Thread safety, concurrency safety, goroutines safety. The same stuff to me.
It's important that concurrent goroutines don't interfere with each other in such a way that internal state is compromised by other goroutines. Typically through access to internal data, through pointers. If only go channels are used to communicate between goroutines, than that case is closed. That's one of the reasons they exist - also in other similar languages, with that aspect often based on CSP.
But then, goroutines may communicate in a circle, the smallest would be two sending to each other and awaiting answer from each other at the "same" time. A system would easily freeze from this point and out. This would cause deadlock, which is pathological.

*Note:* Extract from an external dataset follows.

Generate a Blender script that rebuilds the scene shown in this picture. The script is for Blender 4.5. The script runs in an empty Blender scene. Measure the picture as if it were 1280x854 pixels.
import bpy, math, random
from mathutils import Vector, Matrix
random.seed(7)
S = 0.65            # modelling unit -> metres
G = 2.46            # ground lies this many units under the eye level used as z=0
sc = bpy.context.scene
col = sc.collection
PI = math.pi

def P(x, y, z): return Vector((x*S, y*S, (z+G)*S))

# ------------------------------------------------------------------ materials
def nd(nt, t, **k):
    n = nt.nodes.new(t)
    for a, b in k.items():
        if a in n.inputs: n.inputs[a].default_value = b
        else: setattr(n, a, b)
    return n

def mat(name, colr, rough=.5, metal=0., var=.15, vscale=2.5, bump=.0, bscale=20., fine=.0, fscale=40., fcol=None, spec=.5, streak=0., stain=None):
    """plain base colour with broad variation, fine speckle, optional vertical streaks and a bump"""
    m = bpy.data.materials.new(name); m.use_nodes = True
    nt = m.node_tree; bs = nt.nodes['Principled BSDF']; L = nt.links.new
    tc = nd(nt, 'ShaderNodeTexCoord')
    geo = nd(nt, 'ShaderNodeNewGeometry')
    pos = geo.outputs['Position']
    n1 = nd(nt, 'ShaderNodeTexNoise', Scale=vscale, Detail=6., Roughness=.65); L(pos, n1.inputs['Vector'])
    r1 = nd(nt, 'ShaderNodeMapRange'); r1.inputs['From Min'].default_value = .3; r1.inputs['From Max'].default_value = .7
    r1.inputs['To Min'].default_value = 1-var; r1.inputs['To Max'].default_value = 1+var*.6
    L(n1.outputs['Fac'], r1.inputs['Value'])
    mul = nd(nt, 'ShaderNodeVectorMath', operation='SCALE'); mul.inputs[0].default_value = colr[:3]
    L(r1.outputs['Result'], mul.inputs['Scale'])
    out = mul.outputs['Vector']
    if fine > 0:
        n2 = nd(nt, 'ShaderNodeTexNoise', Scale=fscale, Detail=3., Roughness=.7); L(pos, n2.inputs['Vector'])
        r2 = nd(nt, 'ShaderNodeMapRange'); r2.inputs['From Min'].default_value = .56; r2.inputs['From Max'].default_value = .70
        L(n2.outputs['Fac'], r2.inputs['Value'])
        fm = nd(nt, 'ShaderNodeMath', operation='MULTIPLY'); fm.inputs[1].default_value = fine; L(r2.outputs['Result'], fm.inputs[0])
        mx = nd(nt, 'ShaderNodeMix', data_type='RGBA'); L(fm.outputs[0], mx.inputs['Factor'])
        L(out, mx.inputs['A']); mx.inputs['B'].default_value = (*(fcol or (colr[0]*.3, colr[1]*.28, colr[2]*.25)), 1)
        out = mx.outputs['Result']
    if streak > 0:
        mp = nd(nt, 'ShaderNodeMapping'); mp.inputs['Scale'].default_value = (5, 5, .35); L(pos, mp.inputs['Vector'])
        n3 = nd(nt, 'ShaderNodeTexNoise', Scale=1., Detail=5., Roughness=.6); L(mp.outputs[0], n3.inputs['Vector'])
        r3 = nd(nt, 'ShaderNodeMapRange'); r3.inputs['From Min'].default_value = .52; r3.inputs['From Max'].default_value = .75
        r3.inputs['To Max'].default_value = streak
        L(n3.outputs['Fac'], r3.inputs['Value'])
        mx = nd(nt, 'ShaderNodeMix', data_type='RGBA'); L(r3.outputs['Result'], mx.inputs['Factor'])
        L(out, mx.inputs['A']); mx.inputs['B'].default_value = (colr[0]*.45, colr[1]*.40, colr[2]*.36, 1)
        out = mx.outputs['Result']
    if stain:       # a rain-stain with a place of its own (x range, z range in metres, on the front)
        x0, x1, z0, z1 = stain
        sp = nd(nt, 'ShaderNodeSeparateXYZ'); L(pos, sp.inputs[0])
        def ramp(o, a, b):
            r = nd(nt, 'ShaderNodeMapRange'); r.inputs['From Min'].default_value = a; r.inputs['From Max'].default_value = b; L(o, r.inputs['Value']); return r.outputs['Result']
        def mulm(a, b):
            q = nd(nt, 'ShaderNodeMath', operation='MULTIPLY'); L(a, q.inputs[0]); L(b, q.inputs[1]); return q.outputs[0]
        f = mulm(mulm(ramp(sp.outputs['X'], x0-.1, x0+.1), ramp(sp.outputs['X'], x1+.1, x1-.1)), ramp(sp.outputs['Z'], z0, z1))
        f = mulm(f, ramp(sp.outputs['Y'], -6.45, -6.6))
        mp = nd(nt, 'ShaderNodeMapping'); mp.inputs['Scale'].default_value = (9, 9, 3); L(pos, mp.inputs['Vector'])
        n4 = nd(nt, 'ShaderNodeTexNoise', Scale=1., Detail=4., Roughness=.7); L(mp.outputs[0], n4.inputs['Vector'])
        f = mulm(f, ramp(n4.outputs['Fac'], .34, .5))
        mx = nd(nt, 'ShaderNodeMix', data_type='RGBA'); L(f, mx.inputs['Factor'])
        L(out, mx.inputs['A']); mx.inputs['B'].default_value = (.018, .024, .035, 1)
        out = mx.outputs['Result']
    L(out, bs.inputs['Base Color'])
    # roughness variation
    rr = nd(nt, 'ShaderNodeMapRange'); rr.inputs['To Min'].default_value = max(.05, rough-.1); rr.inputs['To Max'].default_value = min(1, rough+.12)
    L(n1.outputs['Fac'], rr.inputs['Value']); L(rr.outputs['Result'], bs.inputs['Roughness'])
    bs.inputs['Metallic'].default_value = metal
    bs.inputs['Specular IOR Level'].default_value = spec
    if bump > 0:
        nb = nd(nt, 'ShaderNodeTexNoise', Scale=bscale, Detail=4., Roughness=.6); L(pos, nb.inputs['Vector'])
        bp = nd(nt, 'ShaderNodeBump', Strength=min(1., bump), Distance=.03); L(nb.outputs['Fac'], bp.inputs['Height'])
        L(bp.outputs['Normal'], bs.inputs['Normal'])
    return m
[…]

Using deadlock free patterns may solve that problem from the beginning, provided such a pattern is used correctly.
Finally(?), one goroutine could be busy by itself, or by communicating with others, so that it is not able to read vital messages from other goroutines, ever. This would be a livelock.
I think go comes with a tool [1] that would help for some of these types of problems. I have not tested it myself, since I use another, embedded concurrent language. But I do read these mail lists every time they come, so I try to learn what this community is up to.
There would be ways whereby one could model concurrent programs as well. Lots of modelling languages exist. Myself I have to some extent used CSPm (with the FDR tool), FSP (with the LTSA tool) and Promela (with the Spin tool).